On aurait cru que David Lynch faisait de la suite de Twin Peaks (Twin Peaks : The Return, 2017) son premier film sur le thème du retour, dans la mesure où il s'agit de sa première "suite" et qu'un univers déjà établi était propice à développer ce thème, magnifiquement traité dans la 3ème saison de la grande œuvre de son auteur. Il se trouve pourtant que le thème du retour a déjà été traité par Lynch dans Lost Highway, son film le plus obscur à mes yeux car jamais véritablement libre comme peuvent l'être Eraserhead ou INLAND EMPIRE, forçant donc inconsciemment à chercher le sens de ce dédale mental sans fin.

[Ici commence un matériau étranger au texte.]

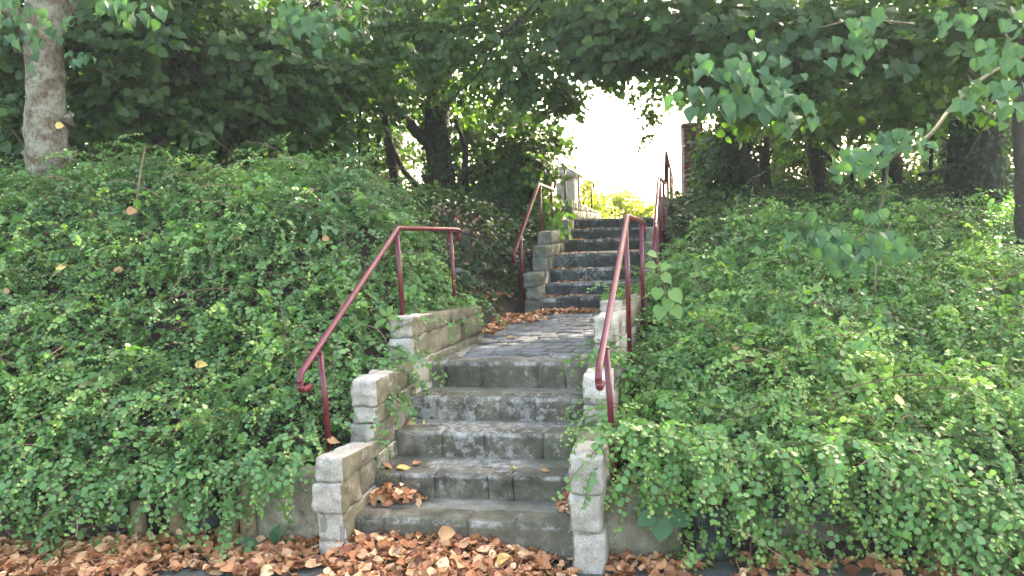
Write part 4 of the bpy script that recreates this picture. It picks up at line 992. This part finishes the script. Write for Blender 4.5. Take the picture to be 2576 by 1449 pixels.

Mais qui est de retour ? Dans Twin Peaks, il s'agit aussi bien du retour de la série en elle-même, un retour à Twin Peaks, que le retour de son énigmatique protagoniste, Dale Cooper. Dans Lost Highway, le retour est induit par le fait que deux films cohabitent en un. Le premier suit un saxophoniste doutant de la fidélité de sa femme et le deuxième un jeune garagiste commettant l'erreur de trahir le chef de la mafia locale par amour. Le premier film suit Bill Pullman, le deuxième Balthazar Getty. Le premier film est un anti-Lynch et le deuxième un film de Lynch. C'est donc ça le retour dans Lost Highway ? Le retour de David Lynch comme maître de son film ? Outre pour sa proportion à gérer la peur exceptionnelle et un rideau rouge (symbole de passage), la première partie de Lost Highway s'identifie beaucoup moins comme un film de Lynch que sa seconde partie qui réintroduit la musique de Badalamenti (qui, inexistante dans la première heure, laissait place à de longs blancs), Jack Nance, des doubles personnages inquiétants, des mafieux étranges et charismatiques et des suburb en apparence parfaites. Le retour de Pete Dayton (qu'on lui rappelle sans cesse) coïncide avec le retour de Lynch lui-même à la réalisation de son film. Attention, non pas que la première partie ne soit pas un film de David Lynch ! Elle est juste, à mon sens, volontairement moins identifiable comme tel que sa deuxième partie, et en cela je me permet cette comparaison.
C'est d'ailleurs le bémol majeur que j'ai avec Lost Highway, sa première partie est efficace mais manque cruellement d'attache (le pauvre Bill Pullman n'aide pas) et me laisse donc, si ce n'est indifférent, dans un rapport trop froid avec le récit qu'on m'expose. Mais cette partie se révèle véritablement passionnante pour son personnage culte, le Mystery Men, l'homme à la caméra. Au final, le parcours de Fred Madison est celui d'un personnage ayant un rapport compliqué à la sexualité et cherchant à se défaire d'un homme qui ne songe qu'à le filmer, le sonder. Fred Madison cherche à échapper à un réalisateur, un réalisateur qui commet son retour après être littéralement entré dans la tête de sa cible.
Je ne fait qu'éffleurer la surface des thèmes de Lost Highway, qui me semble être avant toute chose un grand film sur la sexualité. Mais cette thématique du retour me semblait plus enfouie, et donc plus intéressante à traiter, et me permet de faire un parallèle avec Twin Peaks, mon œuvre préféré du réalisateur.